**What is asked:**
Write the material out again, line by line, exactly as it is.

**Given material:**
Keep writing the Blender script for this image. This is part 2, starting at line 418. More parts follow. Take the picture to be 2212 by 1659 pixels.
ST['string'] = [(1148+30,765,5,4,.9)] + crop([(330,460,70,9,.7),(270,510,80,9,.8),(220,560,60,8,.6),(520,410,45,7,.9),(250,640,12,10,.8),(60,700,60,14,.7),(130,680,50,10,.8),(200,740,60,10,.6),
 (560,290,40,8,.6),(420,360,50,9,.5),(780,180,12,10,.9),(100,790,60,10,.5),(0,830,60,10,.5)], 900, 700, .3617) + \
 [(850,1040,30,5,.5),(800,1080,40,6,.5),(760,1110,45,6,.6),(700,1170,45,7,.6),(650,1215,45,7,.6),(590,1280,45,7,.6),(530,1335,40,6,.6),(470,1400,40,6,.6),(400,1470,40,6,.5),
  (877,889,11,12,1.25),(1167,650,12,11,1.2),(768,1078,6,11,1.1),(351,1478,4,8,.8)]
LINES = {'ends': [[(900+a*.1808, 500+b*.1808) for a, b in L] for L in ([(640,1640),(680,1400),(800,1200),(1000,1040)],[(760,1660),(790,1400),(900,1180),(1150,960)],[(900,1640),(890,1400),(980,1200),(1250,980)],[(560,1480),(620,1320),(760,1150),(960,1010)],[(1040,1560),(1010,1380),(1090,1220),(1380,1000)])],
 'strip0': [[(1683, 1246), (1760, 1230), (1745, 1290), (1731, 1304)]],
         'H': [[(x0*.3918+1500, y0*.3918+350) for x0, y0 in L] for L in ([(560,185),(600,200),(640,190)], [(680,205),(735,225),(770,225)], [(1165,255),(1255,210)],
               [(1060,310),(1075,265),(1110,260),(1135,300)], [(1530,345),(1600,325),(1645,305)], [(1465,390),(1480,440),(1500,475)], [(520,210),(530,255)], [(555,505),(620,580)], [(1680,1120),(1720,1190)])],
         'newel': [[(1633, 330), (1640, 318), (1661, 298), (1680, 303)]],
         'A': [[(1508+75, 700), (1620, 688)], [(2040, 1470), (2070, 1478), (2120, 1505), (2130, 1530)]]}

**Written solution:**
Keep writing the Blender script for this image. This is part 2, starting at line 418. More parts follow. Take the picture to be 2212 by 1659 pixels.
ST['string'] = [(1148+30,765,5,4,.9)] + crop([(330,460,70,9,.7),(270,510,80,9,.8),(220,560,60,8,.6),(520,410,45,7,.9),(250,640,12,10,.8),(60,700,60,14,.7),(130,680,50,10,.8),(200,740,60,10,.6),
 (560,290,40,8,.6),(420,360,50,9,.5),(780,180,12,10,.9),(100,790,60,10,.5),(0,830,60,10,.5)], 900, 700, .3617) + \
 [(850,1040,30,5,.5),(800,1080,40,6,.5),(760,1110,45,6,.6),(700,1170,45,7,.6),(650,1215,45,7,.6),(590,1280,45,7,.6),(530,1335,40,6,.6),(470,1400,40,6,.6),(400,1470,40,6,.5),
  (877,889,11,12,1.25),(1167,650,12,11,1.2),(768,1078,6,11,1.1),(351,1478,4,8,.8)]
LINES = {'ends': [[(900+a*.1808, 500+b*.1808) for a, b in L] for L in ([(640,1640),(680,1400),(800,1200),(1000,1040)],[(760,1660),(790,1400),(900,1180),(1150,960)],[(900,1640),(890,1400),(980,1200),(1250,980)],[(560,1480),(620,1320),(760,1150),(960,1010)],[(1040,1560),(1010,1380),(1090,1220),(1380,1000)])],
 'strip0': [[(1683, 1246), (1760, 1230), (1745, 1290), (1731, 1304)]],
         'H': [[(x0*.3918+1500, y0*.3918+350) for x0, y0 in L] for L in ([(560,185),(600,200),(640,190)], [(680,205),(735,225),(770,225)], [(1165,255),(1255,210)],
               [(1060,310),(1075,265),(1110,260),(1135,300)], [(1530,345),(1600,325),(1645,305)], [(1465,390),(1480,440),(1500,475)], [(520,210),(530,255)], [(555,505),(620,580)], [(1680,1120),(1720,1190)])],
         'newel': [[(1633, 330), (1640, 318), (1661, 298), (1680, 303)]],
         'A': [[(1508+75, 700), (1620, 688)], [(2040, 1470), (2070, 1478), (2120, 1505), (2130, 1530)]]}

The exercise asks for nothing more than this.